--- BEGIN ---

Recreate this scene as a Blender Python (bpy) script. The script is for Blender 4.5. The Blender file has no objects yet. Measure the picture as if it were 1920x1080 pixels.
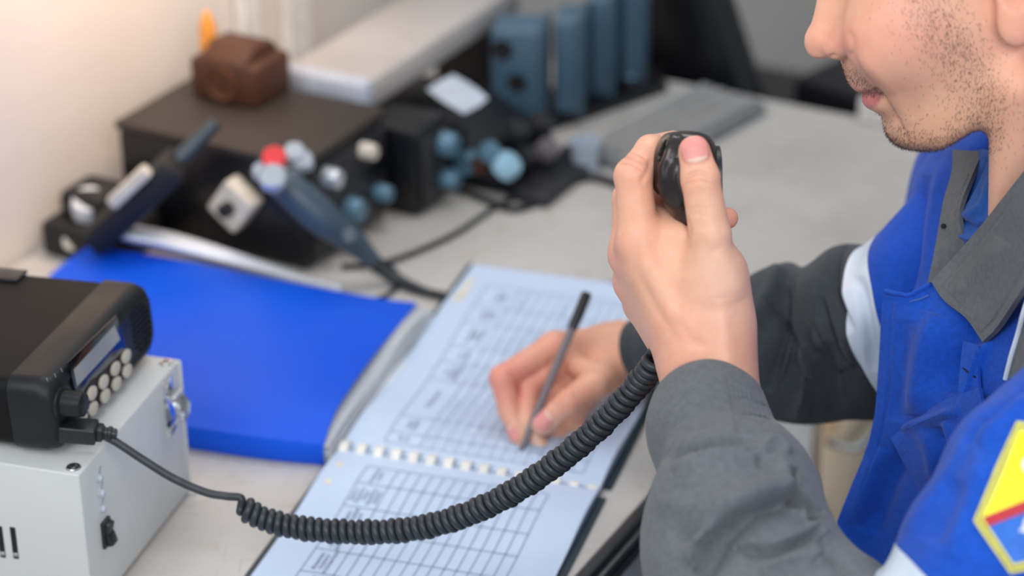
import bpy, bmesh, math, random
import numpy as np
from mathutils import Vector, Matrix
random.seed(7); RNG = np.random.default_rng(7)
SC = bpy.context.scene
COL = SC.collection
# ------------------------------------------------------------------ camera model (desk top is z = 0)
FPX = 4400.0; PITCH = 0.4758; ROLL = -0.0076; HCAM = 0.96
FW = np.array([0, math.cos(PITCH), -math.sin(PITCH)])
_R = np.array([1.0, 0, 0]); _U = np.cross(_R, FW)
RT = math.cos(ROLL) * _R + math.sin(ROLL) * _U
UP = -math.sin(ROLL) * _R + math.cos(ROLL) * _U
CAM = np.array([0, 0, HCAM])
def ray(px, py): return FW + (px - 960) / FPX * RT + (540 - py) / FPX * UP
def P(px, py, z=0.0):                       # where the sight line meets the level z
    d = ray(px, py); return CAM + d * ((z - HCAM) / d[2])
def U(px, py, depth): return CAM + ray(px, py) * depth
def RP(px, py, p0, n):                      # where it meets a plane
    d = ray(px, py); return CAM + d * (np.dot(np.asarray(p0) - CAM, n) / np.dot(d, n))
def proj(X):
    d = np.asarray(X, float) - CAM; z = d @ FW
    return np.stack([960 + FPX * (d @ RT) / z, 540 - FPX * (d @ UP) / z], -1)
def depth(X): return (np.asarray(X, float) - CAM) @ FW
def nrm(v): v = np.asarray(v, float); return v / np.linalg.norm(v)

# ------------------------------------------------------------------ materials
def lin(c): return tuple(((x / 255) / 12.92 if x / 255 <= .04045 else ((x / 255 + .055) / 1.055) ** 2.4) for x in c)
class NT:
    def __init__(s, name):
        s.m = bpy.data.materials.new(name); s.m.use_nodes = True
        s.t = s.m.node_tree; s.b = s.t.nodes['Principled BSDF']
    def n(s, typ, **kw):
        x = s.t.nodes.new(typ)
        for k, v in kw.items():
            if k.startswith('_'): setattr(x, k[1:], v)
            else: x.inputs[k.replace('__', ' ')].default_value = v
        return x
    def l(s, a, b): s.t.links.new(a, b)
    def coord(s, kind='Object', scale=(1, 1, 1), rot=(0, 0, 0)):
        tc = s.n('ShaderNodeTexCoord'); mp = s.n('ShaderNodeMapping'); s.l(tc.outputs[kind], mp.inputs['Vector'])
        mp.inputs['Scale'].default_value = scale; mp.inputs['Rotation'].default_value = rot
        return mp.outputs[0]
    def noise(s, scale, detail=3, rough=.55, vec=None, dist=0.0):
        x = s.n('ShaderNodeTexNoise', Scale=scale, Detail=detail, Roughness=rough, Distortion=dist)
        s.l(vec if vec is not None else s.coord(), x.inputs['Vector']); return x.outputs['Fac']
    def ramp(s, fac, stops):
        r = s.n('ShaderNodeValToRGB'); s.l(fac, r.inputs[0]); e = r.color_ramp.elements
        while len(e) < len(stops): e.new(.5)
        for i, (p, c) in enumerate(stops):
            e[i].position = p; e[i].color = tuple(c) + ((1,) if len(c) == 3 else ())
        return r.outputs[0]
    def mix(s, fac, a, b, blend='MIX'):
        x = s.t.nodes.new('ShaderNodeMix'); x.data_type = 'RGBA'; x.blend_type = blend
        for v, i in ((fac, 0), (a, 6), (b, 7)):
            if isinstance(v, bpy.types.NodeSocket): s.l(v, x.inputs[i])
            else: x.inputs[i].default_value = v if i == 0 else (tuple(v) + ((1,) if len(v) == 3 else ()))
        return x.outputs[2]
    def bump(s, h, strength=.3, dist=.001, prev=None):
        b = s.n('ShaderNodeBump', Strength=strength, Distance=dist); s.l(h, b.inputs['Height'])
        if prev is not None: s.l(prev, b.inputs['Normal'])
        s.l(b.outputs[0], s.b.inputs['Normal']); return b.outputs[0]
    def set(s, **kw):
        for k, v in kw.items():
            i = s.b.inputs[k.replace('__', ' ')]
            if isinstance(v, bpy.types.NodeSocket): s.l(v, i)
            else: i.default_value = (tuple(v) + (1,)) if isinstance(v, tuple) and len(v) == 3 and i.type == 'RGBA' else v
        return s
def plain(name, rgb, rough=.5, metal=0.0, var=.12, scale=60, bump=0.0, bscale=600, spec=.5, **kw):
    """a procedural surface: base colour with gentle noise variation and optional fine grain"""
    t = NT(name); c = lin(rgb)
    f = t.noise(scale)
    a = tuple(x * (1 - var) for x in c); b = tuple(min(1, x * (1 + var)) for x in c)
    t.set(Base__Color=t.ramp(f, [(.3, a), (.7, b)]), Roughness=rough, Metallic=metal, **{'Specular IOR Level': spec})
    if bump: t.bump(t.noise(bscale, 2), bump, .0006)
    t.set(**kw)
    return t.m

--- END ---

What to produce
Copy out the data above exactly, except the pictures.

Task result
Recreate this scene as a Blender Python (bpy) script. The script is for Blender 4.5. The Blender file has no objects yet. Measure the picture as if it were 1920x1080 pixels.
import bpy, bmesh, math, random
import numpy as np
from mathutils import Vector, Matrix
random.seed(7); RNG = np.random.default_rng(7)
SC = bpy.context.scene
COL = SC.collection
# ------------------------------------------------------------------ camera model (desk top is z = 0)
FPX = 4400.0; PITCH = 0.4758; ROLL = -0.0076; HCAM = 0.96
FW = np.array([0, math.cos(PITCH), -math.sin(PITCH)])
_R = np.array([1.0, 0, 0]); _U = np.cross(_R, FW)
RT = math.cos(ROLL) * _R + math.sin(ROLL) * _U
UP = -math.sin(ROLL) * _R + math.cos(ROLL) * _U
CAM = np.array([0, 0, HCAM])
def ray(px, py): return FW + (px - 960) / FPX * RT + (540 - py) / FPX * UP
def P(px, py, z=0.0):                       # where the sight line meets the level z
    d = ray(px, py); return CAM + d * ((z - HCAM) / d[2])
def U(px, py, depth): return CAM + ray(px, py) * depth
def RP(px, py, p0, n):                      # where it meets a plane
    d = ray(px, py); return CAM + d * (np.dot(np.asarray(p0) - CAM, n) / np.dot(d, n))
def proj(X):
    d = np.asarray(X, float) - CAM; z = d @ FW
    return np.stack([960 + FPX * (d @ RT) / z, 540 - FPX * (d @ UP) / z], -1)
def depth(X): return (np.asarray(X, float) - CAM) @ FW
def nrm(v): v = np.asarray(v, float); return v / np.linalg.norm(v)

# ------------------------------------------------------------------ materials
def lin(c): return tuple(((x / 255) / 12.92 if x / 255 <= .04045 else ((x / 255 + .055) / 1.055) ** 2.4) for x in c)
class NT:
    def __init__(s, name):
        s.m = bpy.data.materials.new(name); s.m.use_nodes = True
        s.t = s.m.node_tree; s.b = s.t.nodes['Principled BSDF']
    def n(s, typ, **kw):
        x = s.t.nodes.new(typ)
        for k, v in kw.items():
            if k.startswith('_'): setattr(x, k[1:], v)
            else: x.inputs[k.replace('__', ' ')].default_value = v
        return x
    def l(s, a, b): s.t.links.new(a, b)
    def coord(s, kind='Object', scale=(1, 1, 1), rot=(0, 0, 0)):
        tc = s.n('ShaderNodeTexCoord'); mp = s.n('ShaderNodeMapping'); s.l(tc.outputs[kind], mp.inputs['Vector'])
        mp.inputs['Scale'].default_value = scale; mp.inputs['Rotation'].default_value = rot
        return mp.outputs[0]
    def noise(s, scale, detail=3, rough=.55, vec=None, dist=0.0):
        x = s.n('ShaderNodeTexNoise', Scale=scale, Detail=detail, Roughness=rough, Distortion=dist)
        s.l(vec if vec is not None else s.coord(), x.inputs['Vector']); return x.outputs['Fac']
    def ramp(s, fac, stops):
        r = s.n('ShaderNodeValToRGB'); s.l(fac, r.inputs[0]); e = r.color_ramp.elements
        while len(e) < len(stops): e.new(.5)
        for i, (p, c) in enumerate(stops):
            e[i].position = p; e[i].color = tuple(c) + ((1,) if len(c) == 3 else ())
        return r.outputs[0]
    def mix(s, fac, a, b, blend='MIX'):
        x = s.t.nodes.new('ShaderNodeMix'); x.data_type = 'RGBA'; x.blend_type = blend
        for v, i in ((fac, 0), (a, 6), (b, 7)):
            if isinstance(v, bpy.types.NodeSocket): s.l(v, x.inputs[i])
            else: x.inputs[i].default_value = v if i == 0 else (tuple(v) + ((1,) if len(v) == 3 else ()))
        return x.outputs[2]
    def bump(s, h, strength=.3, dist=.001, prev=None):
        b = s.n('ShaderNodeBump', Strength=strength, Distance=dist); s.l(h, b.inputs['Height'])
        if prev is not None: s.l(prev, b.inputs['Normal'])
        s.l(b.outputs[0], s.b.inputs['Normal']); return b.outputs[0]
    def set(s, **kw):
        for k, v in kw.items():
            i = s.b.inputs[k.replace('__', ' ')]
            if isinstance(v, bpy.types.NodeSocket): s.l(v, i)
            else: i.default_value = (tuple(v) + (1,)) if isinstance(v, tuple) and len(v) == 3 and i.type == 'RGBA' else v
        return s
def plain(name, rgb, rough=.5, metal=0.0, var=.12, scale=60, bump=0.0, bscale=600, spec=.5, **kw):
    """a procedural surface: base colour with gentle noise variation and optional fine grain"""
    t = NT(name); c = lin(rgb)
    f = t.noise(scale)
    a = tuple(x * (1 - var) for x in c); b = tuple(min(1, x * (1 + var)) for x in c)
    t.set(Base__Color=t.ramp(f, [(.3, a), (.7, b)]), Roughness=rough, Metallic=metal, **{'Specular IOR Level': spec})
    if bump: t.bump(t.noise(bscale, 2), bump, .0006)
    t.set(**kw)
    return t.m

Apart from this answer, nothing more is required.